I think so, along with "shutdown inning" and "immaculate inning."
   20. Batman Posted: August 30, 2018 at 11:14 AM (#5736247)
One of our middle school teachers used to say "You're batting a hundred" when you got something right. Of course, he was fired when they found him snorting cocaine in the classroom.
   21. Nasty Nate Posted: August 30, 2018 at 11:19 AM (#5736254)
We can all take smug comfort that baseball cliches will never be as bad as football ones.
   22. stanmvp48 Posted: August 30, 2018 at 01:08 PM (#5736371)
"Going yard" for hitting a home run
"Scuffling" for not playing well
"Pitching a no-no" for a no hitter

   23. What did Billy Ripken have against ElRoy Face? Posted: August 30, 2018 at 01:20 PM (#5736385)
Another terrible new one: "Going oppo" for an opposite field home run. Ugh.
   24. Nasty Nate Posted: August 30, 2018 at 01:34 PM (#5736401)
I'm not even disputing that it's terrible, but I like "going oppo" because I like the word oppo. It's fun to say. oppo.

oppo

Hey, it's even fun to type.
   25. Pat Rapper's Delight (as quoted on MLB Network) Posted: August 30, 2018 at 01:40 PM (#5736407)
Concur with [23].

Re: [21], I'm thankful there's not much opportunity to suggest a baseball team could "run the table." Ugh.
   26. Bote Man Posted: August 31, 2018 at 01:08 PM (#5736985)
Do you ever notice some words, you say 'em enough, they don't even sound like words anymore? Gum. Gum. Gum. Gum!
   27. Bote Man Posted: August 31, 2018 at 01:15 PM (#5736993)
bay-bee! hicks gets the two outs throwing cheese. - phredbird, from yesterday's OMNICHATTER

I did not see that on the WaPo list, nor did I see variations on "put some mustard on that pitch". It doesn't get any more baseball than that!

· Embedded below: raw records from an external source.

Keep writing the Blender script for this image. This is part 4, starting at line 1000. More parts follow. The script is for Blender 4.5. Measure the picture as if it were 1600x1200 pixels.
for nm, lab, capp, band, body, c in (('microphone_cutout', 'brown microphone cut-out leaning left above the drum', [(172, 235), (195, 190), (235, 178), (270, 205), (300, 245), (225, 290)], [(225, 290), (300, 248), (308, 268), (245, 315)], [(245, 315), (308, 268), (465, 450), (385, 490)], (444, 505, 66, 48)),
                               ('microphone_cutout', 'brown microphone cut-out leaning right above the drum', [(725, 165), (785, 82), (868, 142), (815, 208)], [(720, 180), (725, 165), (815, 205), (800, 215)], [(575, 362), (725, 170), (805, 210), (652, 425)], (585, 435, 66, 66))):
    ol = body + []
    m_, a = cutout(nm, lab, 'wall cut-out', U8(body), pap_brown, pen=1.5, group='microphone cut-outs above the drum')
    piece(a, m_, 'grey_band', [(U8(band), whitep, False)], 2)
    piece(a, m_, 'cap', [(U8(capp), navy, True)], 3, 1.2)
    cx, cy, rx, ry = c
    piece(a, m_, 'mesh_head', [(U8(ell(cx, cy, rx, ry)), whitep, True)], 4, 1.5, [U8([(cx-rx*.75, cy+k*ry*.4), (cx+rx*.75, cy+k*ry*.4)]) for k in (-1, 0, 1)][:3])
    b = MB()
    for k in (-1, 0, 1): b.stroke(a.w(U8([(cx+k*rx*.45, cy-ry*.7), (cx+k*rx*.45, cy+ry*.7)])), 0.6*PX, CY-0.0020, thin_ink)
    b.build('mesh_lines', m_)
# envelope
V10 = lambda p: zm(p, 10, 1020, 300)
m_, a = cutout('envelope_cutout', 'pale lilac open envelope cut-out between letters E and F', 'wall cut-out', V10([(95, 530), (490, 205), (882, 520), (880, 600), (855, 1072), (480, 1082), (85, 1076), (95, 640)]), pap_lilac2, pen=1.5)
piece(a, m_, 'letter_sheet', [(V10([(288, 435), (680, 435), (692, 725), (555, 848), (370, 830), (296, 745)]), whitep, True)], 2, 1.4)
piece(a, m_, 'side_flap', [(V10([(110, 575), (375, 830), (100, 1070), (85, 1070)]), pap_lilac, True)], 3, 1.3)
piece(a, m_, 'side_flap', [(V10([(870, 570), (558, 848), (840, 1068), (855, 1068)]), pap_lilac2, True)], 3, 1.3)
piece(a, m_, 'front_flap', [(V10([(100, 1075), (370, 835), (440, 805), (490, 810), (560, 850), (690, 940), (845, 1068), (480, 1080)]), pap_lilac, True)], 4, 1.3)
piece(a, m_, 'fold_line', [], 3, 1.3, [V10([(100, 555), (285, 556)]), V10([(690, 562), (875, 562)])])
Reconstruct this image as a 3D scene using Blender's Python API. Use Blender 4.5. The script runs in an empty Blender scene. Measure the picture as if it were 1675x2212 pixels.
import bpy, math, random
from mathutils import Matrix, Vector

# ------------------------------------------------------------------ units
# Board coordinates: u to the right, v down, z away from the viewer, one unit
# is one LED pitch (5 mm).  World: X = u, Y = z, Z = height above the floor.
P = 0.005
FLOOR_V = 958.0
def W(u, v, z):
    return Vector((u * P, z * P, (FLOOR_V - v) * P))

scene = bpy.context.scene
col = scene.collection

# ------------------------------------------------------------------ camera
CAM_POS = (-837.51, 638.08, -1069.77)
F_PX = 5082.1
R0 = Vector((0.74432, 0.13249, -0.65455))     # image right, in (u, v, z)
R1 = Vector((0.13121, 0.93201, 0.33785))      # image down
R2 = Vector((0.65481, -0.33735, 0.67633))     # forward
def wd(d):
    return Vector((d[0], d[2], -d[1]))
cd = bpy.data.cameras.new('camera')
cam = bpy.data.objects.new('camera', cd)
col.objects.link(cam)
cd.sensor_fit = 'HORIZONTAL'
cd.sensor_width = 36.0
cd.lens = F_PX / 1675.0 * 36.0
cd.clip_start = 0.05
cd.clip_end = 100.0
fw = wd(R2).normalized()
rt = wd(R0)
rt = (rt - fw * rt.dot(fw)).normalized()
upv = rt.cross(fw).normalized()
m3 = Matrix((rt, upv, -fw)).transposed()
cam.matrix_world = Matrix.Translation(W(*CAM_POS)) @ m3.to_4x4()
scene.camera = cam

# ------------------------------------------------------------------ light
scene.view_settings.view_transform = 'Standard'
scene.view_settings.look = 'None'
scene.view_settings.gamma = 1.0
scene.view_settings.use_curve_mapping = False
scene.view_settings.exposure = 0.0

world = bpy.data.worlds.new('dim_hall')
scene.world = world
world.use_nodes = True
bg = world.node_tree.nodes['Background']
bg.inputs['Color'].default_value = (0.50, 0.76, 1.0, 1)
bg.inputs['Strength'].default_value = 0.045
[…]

Also, "those pitches look like beach balls the way he's hitting right now."
   28. Bote Man Posted: August 31, 2018 at 01:45 PM (#5737003)
One of my pet peeves is when they talk about classes of superstars, as though you could just go down to your local 7-11 and pick up one of your Max Scherzers or your Mike Trouts.
   29. Sunday silence Posted: August 31, 2018 at 11:10 PM (#5737255)
Dry Humping..
   30. The Anthony Kennedy of BBTF (Scott) Posted: August 31, 2018 at 11:37 PM (#5737277)
Oppo also leads directly to a player having "oppo pop," which is delightful.

100% on board with "walk-off" too, that's a perfect descriptor for what's happening.

But then what do I know, I'm just a grinder who takes it one game at a time and I'm just trying to put goose eggs up on the scoreboard

ps: Dingers are my preferred nomenclature for jacks, jimmy jacks, touch-em-alls, going yard, parking it, homers, taters, deep flys, and moon shots. Circuit clouts are an accepted substitute.
   31. Bote Man Posted: September 01, 2018 at 12:53 AM (#5737301)
The first time I ever encountered the phrase "crooked number" was in that book about 3 days with Tony La Russa managing the Cards. It's painfully obvious now, but when I first read it I wasn't exactly sure what he was trying to communicate. I've never heard that expression anywhere but in baseball, so I guess that counts as one.
   32. Hysterical & Useless Posted: September 01, 2018 at 09:02 AM (#5737336)
I remember "crooked number" as a Joe Garagiola thing, back in the days of my youth when he did GoTW for NBC. Though if he ever said it, he'd probably stolen it from Dizzy Dean. Who would've learned it from Father Baseball himself.